The ups and downs of the Lascar crater floor, and the resulting fracture pattern analyzed by satellite stereo photogrammetry and 3D printed mould analog experiments

Lava emplacement in a summit crater is often associated with unpredictable explosions and volcanic hazards, especially for volcanoes that are popular with tourists. The Lascar volcano, Chile, experienced a sudden eruption in December 2022, followed by the extrusion of lava. We acquired a series of Pleiades tri-stereo satellite images covering this new eruptive episode. Using a photogrammetric approach, we generated high resolution point clouds and orthomosaics from the satellite images. By directly comparing distances between point clouds, we are able to quantify morphological and structural details and changes. We find initial uplift of the crater floor due to lava extrusion and rockfall deposits, and evidence for subsidence and the formation of a funnel centered on the crater floor.
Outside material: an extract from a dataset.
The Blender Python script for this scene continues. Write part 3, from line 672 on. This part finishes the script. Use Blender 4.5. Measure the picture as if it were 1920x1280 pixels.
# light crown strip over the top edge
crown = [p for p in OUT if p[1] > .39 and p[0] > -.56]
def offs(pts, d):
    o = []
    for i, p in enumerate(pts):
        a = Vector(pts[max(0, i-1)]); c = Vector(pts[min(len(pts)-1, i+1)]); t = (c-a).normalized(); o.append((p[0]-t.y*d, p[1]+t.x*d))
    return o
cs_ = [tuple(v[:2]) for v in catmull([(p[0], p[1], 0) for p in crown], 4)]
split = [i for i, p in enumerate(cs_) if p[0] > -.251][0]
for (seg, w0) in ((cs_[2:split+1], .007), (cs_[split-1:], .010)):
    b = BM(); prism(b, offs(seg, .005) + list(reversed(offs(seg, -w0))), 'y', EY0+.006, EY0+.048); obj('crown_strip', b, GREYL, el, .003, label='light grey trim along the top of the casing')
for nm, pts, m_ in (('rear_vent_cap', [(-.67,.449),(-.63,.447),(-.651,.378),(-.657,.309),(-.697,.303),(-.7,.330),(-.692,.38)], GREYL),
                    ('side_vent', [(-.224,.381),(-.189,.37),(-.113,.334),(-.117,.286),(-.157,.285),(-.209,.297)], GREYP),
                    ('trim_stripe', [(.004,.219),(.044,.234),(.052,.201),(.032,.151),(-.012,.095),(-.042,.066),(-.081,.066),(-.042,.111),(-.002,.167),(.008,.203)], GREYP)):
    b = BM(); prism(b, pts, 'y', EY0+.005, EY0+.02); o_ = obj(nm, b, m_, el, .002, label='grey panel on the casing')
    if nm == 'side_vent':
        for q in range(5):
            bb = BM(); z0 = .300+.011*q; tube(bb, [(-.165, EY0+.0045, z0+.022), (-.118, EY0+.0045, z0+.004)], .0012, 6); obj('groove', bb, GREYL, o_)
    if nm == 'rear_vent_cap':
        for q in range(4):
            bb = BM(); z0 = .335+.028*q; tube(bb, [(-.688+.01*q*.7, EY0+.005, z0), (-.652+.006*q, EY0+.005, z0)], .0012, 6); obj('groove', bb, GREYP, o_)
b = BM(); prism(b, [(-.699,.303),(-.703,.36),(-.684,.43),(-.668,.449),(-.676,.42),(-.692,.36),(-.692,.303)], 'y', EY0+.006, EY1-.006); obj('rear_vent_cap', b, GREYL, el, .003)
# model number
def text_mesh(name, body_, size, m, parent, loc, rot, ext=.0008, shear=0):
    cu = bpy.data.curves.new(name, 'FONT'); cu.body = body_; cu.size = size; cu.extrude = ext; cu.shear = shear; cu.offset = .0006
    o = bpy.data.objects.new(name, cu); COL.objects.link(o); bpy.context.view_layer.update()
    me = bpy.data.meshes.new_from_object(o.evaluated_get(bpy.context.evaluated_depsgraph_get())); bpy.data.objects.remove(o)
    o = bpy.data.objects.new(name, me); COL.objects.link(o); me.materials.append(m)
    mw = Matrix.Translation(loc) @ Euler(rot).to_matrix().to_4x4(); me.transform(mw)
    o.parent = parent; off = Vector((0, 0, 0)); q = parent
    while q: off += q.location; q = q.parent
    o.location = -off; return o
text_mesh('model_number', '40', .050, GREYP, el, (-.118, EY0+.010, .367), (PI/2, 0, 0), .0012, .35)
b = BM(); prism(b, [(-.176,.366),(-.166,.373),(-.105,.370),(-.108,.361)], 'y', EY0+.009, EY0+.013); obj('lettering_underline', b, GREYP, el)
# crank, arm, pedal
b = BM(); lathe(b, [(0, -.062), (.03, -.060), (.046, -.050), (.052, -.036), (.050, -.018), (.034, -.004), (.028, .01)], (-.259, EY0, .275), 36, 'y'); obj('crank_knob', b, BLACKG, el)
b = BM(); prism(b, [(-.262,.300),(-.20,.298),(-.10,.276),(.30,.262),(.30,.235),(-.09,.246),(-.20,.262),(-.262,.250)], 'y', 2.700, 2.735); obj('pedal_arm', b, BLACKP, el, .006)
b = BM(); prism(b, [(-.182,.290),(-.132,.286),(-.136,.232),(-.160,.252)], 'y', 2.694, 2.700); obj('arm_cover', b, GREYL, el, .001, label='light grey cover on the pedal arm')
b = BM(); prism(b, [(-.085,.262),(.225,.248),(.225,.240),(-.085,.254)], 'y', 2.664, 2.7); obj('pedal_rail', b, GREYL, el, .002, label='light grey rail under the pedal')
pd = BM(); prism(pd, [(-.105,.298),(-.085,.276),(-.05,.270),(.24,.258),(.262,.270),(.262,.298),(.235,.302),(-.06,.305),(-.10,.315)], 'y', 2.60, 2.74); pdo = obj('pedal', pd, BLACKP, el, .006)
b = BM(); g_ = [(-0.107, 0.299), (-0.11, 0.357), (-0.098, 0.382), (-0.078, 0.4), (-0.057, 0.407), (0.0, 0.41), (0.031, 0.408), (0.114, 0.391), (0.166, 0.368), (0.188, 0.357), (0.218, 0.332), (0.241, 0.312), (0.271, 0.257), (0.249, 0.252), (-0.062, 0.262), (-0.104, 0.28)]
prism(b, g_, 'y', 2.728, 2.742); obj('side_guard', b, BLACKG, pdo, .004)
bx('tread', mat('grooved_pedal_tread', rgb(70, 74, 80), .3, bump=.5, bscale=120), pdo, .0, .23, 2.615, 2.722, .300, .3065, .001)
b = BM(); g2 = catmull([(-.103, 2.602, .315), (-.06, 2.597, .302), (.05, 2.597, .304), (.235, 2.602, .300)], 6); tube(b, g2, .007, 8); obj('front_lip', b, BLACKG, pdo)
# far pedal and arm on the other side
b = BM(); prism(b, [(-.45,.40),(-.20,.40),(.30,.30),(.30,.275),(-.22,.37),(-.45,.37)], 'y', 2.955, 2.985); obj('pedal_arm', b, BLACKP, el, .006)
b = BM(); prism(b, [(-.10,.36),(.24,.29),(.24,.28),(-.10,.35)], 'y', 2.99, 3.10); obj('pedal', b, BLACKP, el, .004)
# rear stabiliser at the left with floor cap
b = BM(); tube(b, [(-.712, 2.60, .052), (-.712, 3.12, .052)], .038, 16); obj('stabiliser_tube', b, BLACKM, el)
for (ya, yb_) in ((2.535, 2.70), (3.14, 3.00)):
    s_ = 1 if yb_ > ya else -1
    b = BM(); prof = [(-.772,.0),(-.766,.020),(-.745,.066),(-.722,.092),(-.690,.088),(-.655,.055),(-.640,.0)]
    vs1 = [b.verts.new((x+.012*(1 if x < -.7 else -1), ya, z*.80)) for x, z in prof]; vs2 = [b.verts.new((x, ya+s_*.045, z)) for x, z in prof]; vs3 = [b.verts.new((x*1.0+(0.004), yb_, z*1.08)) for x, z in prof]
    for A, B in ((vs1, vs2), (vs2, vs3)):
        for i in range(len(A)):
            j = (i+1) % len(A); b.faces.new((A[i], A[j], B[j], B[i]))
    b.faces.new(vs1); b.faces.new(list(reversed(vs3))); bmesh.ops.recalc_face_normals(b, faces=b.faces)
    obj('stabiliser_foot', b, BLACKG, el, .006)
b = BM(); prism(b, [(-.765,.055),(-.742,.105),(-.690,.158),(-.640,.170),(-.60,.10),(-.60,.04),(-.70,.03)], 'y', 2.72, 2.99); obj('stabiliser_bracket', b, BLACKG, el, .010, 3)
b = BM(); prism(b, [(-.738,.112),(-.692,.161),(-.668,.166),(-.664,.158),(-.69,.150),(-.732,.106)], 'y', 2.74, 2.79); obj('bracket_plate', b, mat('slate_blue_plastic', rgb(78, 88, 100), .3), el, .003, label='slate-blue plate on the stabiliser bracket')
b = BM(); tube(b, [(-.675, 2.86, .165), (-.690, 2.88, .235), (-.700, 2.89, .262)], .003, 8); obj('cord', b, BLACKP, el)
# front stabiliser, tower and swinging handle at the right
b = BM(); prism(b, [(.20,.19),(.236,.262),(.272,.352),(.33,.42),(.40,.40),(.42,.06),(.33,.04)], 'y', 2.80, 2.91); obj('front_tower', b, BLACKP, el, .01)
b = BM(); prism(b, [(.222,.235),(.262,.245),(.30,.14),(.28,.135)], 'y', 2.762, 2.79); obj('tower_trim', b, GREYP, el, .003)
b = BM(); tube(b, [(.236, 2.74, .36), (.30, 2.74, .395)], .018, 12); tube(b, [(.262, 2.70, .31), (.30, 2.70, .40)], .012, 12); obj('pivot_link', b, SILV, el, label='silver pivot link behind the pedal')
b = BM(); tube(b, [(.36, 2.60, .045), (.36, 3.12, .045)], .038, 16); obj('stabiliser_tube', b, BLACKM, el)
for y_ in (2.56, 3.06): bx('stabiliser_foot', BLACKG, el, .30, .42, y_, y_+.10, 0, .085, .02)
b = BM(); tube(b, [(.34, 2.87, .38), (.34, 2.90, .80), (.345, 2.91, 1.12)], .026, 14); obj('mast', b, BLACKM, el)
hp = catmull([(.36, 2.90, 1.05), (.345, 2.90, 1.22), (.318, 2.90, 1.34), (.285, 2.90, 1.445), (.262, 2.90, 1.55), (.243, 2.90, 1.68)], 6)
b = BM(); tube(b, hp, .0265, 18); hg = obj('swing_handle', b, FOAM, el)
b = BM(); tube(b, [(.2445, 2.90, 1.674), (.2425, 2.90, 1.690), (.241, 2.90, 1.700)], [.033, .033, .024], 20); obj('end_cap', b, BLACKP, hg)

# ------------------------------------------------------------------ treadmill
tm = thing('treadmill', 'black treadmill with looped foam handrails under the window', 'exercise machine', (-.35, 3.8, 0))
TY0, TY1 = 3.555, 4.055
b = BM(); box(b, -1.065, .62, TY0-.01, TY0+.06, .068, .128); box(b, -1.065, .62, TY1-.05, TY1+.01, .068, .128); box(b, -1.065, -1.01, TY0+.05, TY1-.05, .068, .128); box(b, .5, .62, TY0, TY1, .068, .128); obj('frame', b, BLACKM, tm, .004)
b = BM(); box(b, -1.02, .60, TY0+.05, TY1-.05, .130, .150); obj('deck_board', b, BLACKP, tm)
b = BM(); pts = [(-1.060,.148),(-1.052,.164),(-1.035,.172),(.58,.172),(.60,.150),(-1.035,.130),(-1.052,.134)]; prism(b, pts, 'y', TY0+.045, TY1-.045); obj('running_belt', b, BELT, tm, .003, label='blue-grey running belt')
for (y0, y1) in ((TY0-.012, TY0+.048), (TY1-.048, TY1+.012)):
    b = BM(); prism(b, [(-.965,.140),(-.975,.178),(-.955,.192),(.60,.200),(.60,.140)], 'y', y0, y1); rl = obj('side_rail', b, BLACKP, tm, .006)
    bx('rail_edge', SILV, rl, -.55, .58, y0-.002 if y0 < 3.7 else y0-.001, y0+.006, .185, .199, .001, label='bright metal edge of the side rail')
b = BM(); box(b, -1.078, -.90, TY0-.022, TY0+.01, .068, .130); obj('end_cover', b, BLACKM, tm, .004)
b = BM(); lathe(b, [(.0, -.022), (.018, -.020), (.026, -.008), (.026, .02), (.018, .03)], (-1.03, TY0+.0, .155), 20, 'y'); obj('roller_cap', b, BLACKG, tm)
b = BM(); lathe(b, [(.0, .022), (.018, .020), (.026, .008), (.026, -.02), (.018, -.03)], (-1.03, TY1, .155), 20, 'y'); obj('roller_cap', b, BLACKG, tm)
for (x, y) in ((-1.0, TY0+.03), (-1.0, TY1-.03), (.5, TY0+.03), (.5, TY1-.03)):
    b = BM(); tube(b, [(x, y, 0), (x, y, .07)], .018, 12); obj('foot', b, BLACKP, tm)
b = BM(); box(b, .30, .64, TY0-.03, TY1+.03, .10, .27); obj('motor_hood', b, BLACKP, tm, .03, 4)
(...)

To understand the mechanical factors controlling the uplift and subsidence of the crater floor, we designed a novel set of analogue experiments to simulate lava extrusion and subsidence inside a scaled 3D printed mould of the Lascar crater. We account for geometric and topographic effects by running these extrusion and subsidence models. Sand and sand-plaster mixtures extrude and subside from a vertical conduit at a constant rate, simultaneously recorded by a digital camera at 10-second intervals. We use particle image velocimetry (PIV) method to track and visualize displacements on the crater floor. The results show that extrusion and subsidence occurs along distinct shear faults, which are constrained by the diameter of the underlying conduit. The shear faults are represented as concentric fractures and are consistent with the ring features observed at Lascar. By comparing satellite observations with analogue models, we develop a conceptual model in which a lava extrusion is affected by withdrawal from the conduit, forming a funnel-shaped surface depression associated with inward-dipping radial erosion gullies. Thus, our observations and analogue models also help to define the position and dimensions of the volcanic conduit, which is essential for understanding future episodes of the ups and downs of the Lascar crater floor.